Frontiers in Energy Research (Oct 2024)
Energetic, exergetic, and exergoeconomic analyses of beer wort production processes
Abstract
Energy efficiency strategies in industrial breweries examine the inefficiency of thermal systems from a thermodynamic perspective. However, understanding the costs of inefficiencies in systems, including non-thermodynamic costs, requires exergoeconomics. This study examined wort production in a standard Tier-1 brewery from the tripod of energy, exergy, and exergoeconomics analyses to assess the performance of brewing sections and to pinpoint components that contributed the most to exergy destruction and product cost rate. The energy analyses for the production system showed that the total specific energy for processing 10.05 tons of brew grains to 346.98 hL high-gravity wort was (86 ± 1) MJ/hL at an operational energy efficiency of 30.35%. The exergetic analyses showed that the cumulative exergetic destruction was 3.2737 MW, with the brewhouse section contributing 89.25% of the system’s inefficiencies. Also, the analyses showed that the wort kettle (42.7911%), mash tun (10.8086%), preheater (10.0683%), whirlpool (8.3522%), and adjunct kettle (6.2705%) are the top five components with the highest rates of cumulative exergy destruction.
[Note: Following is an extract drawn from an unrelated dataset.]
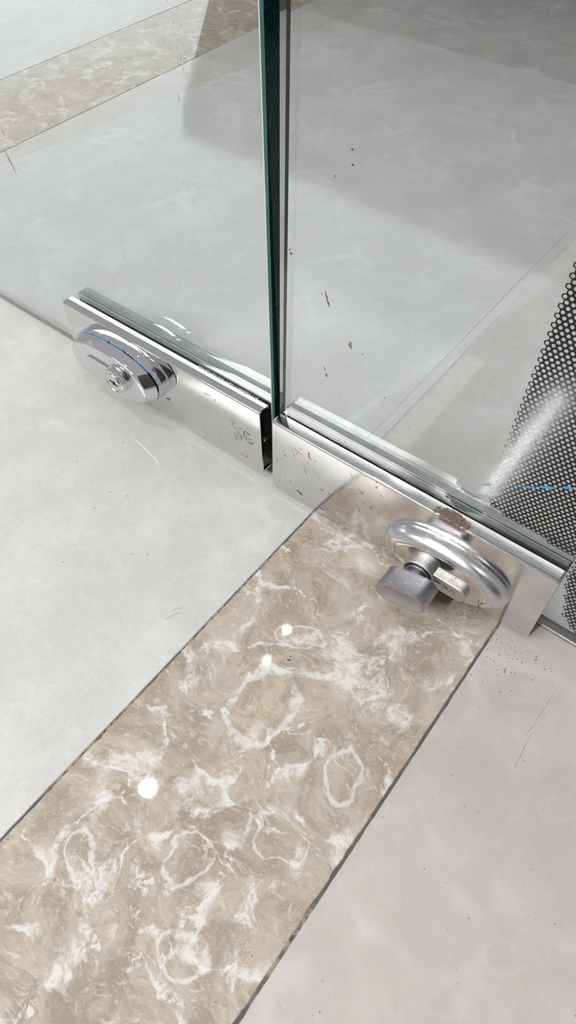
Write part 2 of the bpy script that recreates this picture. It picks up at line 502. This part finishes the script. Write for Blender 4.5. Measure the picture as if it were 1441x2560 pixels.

The exergoeconomic analyses revealed that the cost rate of processing chilled wort was estimated to be 0.0681 USD/s per overall exergetic efficiency of 6.61%. The five most significant components are the wort kettle (53.70%), whirlpool (16.42%), mash filter (10.44%), mash tun (6.875%), and adjunct kettle (3.31%) based on the relative total cost increases for the production processes. Additionally, wet steam throttling resulted in a 2.51% increase in exergetic efficiency, a 1.60% drop in exergetic destruction rate, and a decrease in cost rates to 0.0675 USD/s.